» **What you need to do**:
State only how many lines contain the string "parts".

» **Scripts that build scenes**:
**********

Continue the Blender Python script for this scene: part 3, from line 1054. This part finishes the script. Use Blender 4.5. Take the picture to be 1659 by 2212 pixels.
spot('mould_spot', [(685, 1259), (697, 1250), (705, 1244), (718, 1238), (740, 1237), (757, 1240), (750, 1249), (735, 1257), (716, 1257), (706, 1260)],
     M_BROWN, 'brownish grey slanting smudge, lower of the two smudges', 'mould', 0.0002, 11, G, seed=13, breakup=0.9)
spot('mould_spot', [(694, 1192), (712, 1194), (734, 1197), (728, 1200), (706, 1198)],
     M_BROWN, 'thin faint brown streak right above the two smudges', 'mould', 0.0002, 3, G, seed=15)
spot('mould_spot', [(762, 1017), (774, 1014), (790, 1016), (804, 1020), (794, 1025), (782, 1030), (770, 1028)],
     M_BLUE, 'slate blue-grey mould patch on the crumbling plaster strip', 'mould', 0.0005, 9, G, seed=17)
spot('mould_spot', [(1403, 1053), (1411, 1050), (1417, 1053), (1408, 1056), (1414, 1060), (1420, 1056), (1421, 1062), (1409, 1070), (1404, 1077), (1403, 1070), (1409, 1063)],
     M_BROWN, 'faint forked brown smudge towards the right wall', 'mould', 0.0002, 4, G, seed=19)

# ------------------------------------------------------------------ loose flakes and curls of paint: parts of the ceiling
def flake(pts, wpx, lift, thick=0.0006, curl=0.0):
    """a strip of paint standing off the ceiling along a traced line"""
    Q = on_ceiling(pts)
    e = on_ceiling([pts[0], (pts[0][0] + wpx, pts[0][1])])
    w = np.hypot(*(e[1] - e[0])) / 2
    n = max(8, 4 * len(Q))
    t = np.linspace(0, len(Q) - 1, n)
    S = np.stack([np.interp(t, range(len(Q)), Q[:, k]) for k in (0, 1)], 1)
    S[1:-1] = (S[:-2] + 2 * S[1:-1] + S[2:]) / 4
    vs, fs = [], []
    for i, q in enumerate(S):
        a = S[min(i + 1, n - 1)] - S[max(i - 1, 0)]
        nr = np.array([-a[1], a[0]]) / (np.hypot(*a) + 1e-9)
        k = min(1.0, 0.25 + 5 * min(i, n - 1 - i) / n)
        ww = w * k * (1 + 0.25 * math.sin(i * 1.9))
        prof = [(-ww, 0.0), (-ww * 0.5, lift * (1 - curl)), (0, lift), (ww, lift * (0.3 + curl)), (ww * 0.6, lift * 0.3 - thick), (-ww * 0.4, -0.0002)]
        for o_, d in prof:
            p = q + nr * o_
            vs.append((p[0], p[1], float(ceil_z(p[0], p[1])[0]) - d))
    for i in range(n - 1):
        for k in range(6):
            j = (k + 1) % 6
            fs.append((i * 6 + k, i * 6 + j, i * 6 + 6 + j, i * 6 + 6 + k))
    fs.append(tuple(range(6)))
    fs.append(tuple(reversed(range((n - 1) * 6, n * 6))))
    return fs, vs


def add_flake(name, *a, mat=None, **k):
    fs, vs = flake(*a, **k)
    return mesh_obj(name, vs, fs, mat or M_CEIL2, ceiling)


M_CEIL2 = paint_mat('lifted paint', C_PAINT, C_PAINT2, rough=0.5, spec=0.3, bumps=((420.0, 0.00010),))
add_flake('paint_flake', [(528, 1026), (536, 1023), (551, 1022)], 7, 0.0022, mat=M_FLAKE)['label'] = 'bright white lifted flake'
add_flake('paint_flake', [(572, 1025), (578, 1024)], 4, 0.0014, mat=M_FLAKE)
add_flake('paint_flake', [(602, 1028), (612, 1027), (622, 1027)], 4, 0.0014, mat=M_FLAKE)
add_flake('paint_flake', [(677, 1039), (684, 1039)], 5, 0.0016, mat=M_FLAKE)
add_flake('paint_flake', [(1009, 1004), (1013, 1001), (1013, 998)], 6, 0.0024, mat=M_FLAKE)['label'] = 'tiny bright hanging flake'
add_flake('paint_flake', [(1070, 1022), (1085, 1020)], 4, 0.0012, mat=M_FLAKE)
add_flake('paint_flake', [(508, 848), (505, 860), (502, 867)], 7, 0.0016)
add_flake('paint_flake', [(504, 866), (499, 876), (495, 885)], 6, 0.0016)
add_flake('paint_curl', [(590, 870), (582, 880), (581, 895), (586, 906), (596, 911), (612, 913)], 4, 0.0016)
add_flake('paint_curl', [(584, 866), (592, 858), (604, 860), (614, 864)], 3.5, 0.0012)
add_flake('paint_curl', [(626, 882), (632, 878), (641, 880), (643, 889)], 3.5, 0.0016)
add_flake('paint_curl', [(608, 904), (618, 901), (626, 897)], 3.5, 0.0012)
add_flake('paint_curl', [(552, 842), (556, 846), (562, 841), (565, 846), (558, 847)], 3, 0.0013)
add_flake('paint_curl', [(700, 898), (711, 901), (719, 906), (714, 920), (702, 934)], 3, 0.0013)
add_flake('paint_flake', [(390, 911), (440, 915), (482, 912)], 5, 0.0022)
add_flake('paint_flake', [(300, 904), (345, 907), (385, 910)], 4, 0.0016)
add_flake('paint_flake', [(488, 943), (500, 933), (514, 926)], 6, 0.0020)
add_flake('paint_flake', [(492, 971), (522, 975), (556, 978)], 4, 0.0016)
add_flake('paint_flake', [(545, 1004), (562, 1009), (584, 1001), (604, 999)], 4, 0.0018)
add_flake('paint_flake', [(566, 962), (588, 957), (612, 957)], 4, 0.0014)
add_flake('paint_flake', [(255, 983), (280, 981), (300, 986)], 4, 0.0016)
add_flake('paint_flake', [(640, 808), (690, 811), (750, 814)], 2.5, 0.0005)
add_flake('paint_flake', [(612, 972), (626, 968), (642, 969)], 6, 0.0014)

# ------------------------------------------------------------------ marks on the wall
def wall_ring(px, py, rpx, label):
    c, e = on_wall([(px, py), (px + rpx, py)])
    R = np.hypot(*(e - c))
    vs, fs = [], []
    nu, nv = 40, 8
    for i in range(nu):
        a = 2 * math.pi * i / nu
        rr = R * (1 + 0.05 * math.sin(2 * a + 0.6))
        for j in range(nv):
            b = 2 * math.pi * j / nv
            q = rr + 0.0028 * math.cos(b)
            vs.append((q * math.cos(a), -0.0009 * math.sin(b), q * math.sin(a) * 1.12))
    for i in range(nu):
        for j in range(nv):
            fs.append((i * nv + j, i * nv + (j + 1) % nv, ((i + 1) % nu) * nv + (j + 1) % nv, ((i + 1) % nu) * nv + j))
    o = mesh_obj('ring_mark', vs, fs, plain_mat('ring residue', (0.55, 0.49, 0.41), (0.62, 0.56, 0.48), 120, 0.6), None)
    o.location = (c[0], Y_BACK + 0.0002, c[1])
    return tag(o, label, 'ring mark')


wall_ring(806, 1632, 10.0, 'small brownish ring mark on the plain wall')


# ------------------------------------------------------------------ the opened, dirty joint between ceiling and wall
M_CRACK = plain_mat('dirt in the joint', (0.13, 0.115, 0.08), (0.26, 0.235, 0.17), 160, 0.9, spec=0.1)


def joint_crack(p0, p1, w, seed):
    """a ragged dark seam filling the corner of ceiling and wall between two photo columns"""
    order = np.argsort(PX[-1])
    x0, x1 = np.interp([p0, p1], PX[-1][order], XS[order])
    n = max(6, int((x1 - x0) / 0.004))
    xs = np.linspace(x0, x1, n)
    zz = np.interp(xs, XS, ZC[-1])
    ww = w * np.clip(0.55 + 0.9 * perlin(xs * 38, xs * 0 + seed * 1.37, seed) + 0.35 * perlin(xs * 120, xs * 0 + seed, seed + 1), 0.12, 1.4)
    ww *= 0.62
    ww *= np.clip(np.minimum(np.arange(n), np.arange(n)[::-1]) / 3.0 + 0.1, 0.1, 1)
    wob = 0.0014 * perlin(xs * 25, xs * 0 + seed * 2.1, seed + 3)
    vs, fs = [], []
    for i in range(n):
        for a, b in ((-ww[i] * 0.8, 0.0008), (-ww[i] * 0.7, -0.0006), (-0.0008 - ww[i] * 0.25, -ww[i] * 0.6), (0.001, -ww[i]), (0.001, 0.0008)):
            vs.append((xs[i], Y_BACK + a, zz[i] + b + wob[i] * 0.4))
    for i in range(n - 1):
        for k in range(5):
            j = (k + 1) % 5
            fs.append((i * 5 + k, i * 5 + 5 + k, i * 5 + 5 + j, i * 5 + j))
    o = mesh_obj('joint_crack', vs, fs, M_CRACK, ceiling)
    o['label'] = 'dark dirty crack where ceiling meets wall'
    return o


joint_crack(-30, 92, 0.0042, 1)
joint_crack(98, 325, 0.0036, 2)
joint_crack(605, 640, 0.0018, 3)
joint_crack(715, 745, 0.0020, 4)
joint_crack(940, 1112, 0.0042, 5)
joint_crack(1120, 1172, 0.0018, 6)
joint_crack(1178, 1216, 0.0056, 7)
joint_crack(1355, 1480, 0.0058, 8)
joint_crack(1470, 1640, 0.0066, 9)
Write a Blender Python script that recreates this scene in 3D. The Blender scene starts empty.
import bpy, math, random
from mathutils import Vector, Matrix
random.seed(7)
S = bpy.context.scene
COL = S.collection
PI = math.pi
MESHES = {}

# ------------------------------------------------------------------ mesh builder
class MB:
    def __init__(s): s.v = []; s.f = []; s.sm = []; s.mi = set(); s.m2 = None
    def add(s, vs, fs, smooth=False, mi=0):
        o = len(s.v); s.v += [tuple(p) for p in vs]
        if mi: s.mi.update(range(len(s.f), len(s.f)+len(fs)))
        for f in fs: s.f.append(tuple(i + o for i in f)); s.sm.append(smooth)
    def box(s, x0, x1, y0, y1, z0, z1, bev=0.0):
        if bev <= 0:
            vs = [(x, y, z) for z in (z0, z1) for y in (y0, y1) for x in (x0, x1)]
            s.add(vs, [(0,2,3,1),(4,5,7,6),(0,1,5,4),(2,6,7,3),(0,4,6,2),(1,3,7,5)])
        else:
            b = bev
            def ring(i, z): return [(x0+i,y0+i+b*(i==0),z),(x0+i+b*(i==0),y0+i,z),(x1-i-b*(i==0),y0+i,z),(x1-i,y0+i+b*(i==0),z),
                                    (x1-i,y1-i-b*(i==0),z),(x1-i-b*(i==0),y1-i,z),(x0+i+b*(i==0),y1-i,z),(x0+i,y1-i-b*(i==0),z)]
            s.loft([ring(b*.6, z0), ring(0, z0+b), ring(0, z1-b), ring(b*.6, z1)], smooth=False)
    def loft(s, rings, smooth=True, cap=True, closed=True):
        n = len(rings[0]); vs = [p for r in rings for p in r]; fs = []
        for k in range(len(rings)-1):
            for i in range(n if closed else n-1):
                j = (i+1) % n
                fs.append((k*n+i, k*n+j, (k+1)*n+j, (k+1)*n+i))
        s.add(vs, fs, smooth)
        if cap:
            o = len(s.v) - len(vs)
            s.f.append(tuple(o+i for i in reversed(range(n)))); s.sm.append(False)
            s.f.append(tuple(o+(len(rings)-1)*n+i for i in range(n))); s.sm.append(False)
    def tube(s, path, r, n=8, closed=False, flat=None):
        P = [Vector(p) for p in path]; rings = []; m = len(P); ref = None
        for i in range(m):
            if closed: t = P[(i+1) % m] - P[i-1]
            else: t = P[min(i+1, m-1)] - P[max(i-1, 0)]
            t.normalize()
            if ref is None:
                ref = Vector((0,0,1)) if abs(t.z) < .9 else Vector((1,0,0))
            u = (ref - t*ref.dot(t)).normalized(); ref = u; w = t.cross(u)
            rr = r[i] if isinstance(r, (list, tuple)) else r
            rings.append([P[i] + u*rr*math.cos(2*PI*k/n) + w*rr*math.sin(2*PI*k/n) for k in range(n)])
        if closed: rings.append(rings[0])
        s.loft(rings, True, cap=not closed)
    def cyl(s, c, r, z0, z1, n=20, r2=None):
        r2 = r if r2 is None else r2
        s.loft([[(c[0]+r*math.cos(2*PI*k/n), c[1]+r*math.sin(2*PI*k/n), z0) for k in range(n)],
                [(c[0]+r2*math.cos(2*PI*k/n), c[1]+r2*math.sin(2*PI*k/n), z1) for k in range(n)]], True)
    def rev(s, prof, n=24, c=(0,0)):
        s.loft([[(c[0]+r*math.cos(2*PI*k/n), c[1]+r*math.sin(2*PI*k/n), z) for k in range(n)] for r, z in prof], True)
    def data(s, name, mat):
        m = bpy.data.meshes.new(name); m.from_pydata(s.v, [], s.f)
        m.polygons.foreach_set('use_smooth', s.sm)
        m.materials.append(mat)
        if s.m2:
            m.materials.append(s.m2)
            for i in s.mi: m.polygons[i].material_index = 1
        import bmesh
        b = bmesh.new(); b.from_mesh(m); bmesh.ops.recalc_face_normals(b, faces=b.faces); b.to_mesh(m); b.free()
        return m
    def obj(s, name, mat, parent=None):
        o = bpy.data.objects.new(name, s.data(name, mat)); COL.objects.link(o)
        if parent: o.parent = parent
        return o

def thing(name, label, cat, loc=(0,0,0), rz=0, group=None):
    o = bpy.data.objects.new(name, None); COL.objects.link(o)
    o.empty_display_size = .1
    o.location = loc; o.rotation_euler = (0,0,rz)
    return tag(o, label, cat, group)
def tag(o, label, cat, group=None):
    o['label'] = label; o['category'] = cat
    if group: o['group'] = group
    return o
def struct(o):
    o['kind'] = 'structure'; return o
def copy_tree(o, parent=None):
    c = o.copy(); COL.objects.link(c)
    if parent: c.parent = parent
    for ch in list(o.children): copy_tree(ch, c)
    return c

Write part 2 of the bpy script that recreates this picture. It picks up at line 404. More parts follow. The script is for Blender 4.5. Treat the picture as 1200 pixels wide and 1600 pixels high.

**********

» **Output of the task**:
2